Following a number of cases involving indirect access from third-party systems to the SAP system, SAP eventually updated its licensing with a new digital access licence in 2018. This effectively counted licences based on document creation, as in when a new SAP document is written to the SAP system.

In theory, reading documents is covered by document-based licensing, but as Fry warned in a recent Computer Weekly article, the definition of what actually constitutes a document is ambiguous. “The SAP terms state that consumers or constituents do not require named user licences, but this is then countermanded by an ‘unless otherwise set forth herein’,” he said.

“One would expect the document licensing metric to clarify the licensing exposure in a business-to-consumer-based organisation. But there are a number of types of document not covered by the document licence metric and are therefore not licensable on this basis.”

Fry recommended that organisations address these discrepancies by getting clarification in writing from their SAP account manager as to what is covered by document licensing within their organisation.

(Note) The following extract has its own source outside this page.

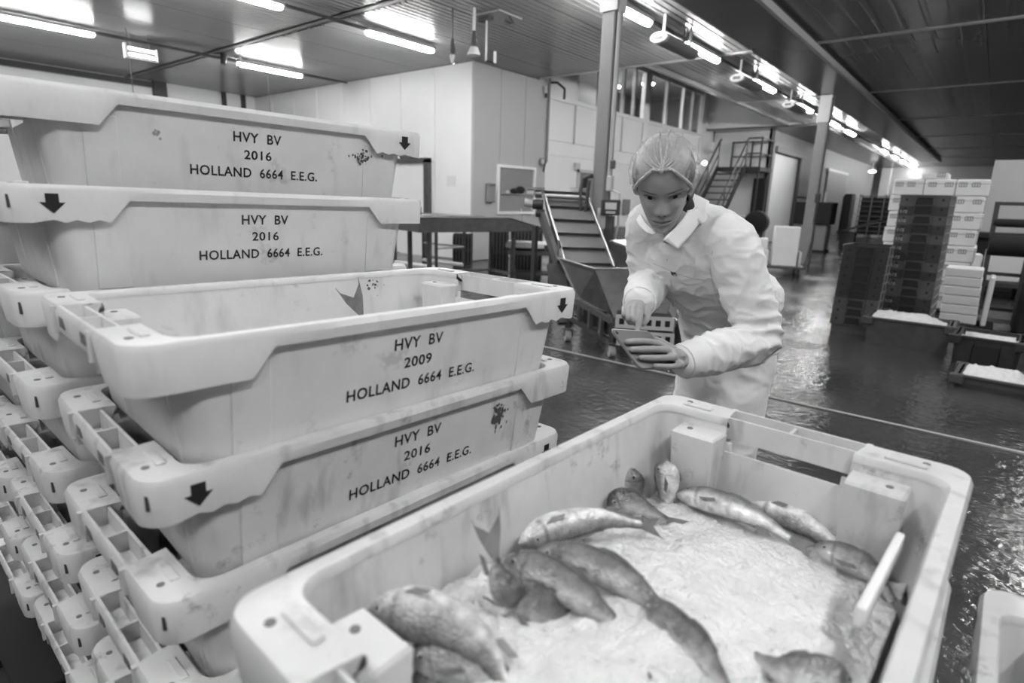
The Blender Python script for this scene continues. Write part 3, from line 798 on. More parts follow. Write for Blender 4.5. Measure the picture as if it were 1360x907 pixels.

However, it is highly likely that the SAP account team will want to cover more than licensing. In the company’s first-quarter 2019 earnings call, SAP CFO Luca Mucic said: “We started the year with strong growth and better-than-expected improvement in cloud gross margins and operating margins. Bill [McDermott] and I have highlighted the tremendous progress already made on the migration to a highly standardised, cost-effective converged platform on Hana.

“We therefore confidently introduced higher margin ambitions – both a new 75% cloud gross margin target by 2023 and an average of one percentage point of operating margin improvement over the next five years, totaling 500 basis points through 2023.”

The move to the cloud is core to SAP’s growth plans, so any conversation with an SAP account manager about document licensing may well be influenced by any decision to buy additional Hana or cloud services from SAP.